Pernyataan dukungan dari Beijing disampaikan melalui juru bicara Kemenlu China, Lin Jian, yang menekankan pentingnya dialog dan kerja sama multilateral. Di pihak Indonesia, agenda teknis disiapkan dari sekarang, mulai dari pemetaan isu prioritas, kesiapan delegasi, hingga koordinasi dengan negara anggota lintas kawasan. Sejumlah laporan menyebut pengesahan nominasi dijadwalkan pada pertemuan awal Januari 2026 di Jenewa, dan perwakilan tetap RI diperkirakan memegang palu sidang sepanjang 2026. Selain memimpin sidang, ia juga menandatangani keputusan administratif yang diperlukan untuk kelancaran kerja sekretariat harian.
Peluang memimpin dewan pada 2026 datang di saat isu HAM global makin kompleks, dari konflik bersenjata, arus pengungsi, hingga dampak teknologi pada privasi. Tahun itu juga menandai dua dekade sejak Dewan HAM PBB dibentuk, sehingga banyak pihak memprediksi agenda pembenahan prosedur dan efektivitas kerja akan kembali mengemuka. Indonesia diperkirakan mendorong pendekatan dialogis yang menekankan kerja sama teknis, tanpa mengabaikan prinsip perlindungan korban.

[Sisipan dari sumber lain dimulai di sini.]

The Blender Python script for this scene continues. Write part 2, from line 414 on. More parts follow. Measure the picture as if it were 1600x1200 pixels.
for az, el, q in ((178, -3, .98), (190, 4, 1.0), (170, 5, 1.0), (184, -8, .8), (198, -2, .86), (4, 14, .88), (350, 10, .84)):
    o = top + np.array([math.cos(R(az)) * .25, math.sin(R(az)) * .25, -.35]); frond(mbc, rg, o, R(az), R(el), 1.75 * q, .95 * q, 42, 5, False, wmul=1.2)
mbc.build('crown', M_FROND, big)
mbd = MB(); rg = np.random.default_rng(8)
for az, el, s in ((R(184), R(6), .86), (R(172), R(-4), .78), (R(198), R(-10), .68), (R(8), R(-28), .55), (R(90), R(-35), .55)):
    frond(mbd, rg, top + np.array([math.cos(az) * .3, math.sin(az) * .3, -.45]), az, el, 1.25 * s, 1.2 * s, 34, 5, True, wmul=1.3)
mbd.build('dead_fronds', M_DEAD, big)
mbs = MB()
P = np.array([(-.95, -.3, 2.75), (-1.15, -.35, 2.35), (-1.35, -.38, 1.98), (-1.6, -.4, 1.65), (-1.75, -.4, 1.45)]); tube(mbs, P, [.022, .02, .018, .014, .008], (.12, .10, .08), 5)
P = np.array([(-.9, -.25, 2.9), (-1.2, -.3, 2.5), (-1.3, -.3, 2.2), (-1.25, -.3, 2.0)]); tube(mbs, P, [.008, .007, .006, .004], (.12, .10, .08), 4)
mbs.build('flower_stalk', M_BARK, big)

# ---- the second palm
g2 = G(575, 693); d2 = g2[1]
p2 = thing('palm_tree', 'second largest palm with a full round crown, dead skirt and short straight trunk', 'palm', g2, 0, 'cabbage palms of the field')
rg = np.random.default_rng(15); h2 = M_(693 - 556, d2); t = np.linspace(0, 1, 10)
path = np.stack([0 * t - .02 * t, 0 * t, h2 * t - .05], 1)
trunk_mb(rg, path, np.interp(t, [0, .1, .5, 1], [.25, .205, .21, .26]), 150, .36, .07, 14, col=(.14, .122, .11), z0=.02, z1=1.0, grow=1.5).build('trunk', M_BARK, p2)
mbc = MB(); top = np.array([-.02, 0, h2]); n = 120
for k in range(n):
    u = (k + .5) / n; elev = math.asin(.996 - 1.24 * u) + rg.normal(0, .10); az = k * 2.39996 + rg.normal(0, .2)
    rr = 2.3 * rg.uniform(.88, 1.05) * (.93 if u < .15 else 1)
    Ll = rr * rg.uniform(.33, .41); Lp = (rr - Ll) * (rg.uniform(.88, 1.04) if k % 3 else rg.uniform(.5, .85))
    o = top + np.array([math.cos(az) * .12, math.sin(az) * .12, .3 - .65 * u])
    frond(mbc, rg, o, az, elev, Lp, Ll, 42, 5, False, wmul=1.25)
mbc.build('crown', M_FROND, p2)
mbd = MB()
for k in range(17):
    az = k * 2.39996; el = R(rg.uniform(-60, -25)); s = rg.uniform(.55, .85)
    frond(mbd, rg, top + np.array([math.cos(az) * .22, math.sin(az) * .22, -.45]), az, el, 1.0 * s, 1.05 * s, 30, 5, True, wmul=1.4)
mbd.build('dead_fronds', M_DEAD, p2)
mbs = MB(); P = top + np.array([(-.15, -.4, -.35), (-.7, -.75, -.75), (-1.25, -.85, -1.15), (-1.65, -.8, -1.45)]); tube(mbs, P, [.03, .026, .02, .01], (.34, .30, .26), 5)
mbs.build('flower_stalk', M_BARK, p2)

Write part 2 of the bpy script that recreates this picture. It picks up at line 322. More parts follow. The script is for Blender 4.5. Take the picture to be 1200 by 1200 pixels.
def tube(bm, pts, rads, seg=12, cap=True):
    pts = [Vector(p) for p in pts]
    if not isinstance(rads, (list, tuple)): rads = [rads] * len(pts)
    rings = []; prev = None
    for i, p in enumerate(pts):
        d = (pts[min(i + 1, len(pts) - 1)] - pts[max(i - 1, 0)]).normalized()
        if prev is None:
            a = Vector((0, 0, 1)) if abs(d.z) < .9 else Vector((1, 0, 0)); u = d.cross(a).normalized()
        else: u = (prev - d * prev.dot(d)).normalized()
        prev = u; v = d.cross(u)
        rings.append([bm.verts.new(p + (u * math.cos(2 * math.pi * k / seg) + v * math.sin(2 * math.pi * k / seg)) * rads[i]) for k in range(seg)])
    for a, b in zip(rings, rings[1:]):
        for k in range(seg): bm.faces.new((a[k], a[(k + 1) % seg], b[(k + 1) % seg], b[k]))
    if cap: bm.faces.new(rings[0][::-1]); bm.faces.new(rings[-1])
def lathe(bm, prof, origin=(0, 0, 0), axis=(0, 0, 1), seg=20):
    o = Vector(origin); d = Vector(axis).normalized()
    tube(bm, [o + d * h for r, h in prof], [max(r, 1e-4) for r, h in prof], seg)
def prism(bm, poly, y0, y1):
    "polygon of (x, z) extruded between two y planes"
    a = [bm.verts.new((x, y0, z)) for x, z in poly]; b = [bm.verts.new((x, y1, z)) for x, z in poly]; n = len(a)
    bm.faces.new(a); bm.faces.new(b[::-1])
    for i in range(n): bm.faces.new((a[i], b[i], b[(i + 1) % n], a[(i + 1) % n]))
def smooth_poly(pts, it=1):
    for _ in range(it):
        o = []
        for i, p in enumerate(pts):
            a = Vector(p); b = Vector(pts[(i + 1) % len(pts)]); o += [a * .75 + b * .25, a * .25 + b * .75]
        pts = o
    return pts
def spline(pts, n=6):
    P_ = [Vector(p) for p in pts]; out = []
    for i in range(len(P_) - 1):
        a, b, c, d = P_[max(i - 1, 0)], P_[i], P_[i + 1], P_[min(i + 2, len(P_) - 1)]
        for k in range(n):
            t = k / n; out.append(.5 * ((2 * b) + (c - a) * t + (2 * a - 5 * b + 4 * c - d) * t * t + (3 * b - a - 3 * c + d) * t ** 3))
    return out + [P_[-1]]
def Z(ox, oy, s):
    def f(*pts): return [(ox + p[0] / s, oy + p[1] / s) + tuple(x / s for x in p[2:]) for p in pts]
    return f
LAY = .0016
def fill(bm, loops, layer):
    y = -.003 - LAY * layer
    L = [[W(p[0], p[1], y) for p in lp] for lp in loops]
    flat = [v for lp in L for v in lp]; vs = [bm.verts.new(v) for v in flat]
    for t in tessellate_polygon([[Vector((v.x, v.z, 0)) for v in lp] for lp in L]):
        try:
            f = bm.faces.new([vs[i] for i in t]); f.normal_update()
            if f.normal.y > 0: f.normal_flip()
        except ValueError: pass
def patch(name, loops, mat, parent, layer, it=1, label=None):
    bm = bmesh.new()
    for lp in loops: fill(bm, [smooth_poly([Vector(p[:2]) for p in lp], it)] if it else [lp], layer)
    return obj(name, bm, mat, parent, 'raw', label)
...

Baca juga : Stabilitas Keamanan Indo Pasifik Lewat RI Australia
Di tingkat diplomasi, Presiden Dewan HAM harus mampu mengelola rivalitas negara besar agar sidang tidak berubah menjadi panggung saling serang di berbagai ruang diplomasi. Indonesia perlu menyiapkan posisi komunikasi yang konsisten, termasuk menjelaskan kebijakan nasional terkait kebebasan sipil, perlindungan kelompok rentan, dan penegakan hukum ketika sorotan datang dari delegasi. Di saat yang sama, presidensi dapat dimanfaatkan untuk mendorong diskusi tematik seperti hak atas pembangunan, isu iklim, dan ekonomi digital yang kian berpengaruh pada kehidupan warga.
Tantangan lainnya adalah menjaga kredibilitas di mata publik dalam negeri, karena peran internasional sering dibaca sebagai cerminan kualitas tata kelola di rumah sendiri. Untuk itu, sinergi antarinstansi, dukungan parlemen, dan keterbukaan data menjadi kunci agar pesan delegasi sejalan dengan upaya perbaikan. Jika dikelola rapi, masa jabatan 2026 bisa menjadi momentum memperluas jejaring, meningkatkan kapasitas diplomasi, dan memperkuat posisi Indonesia sebagai penghubung berbagai kepentingan.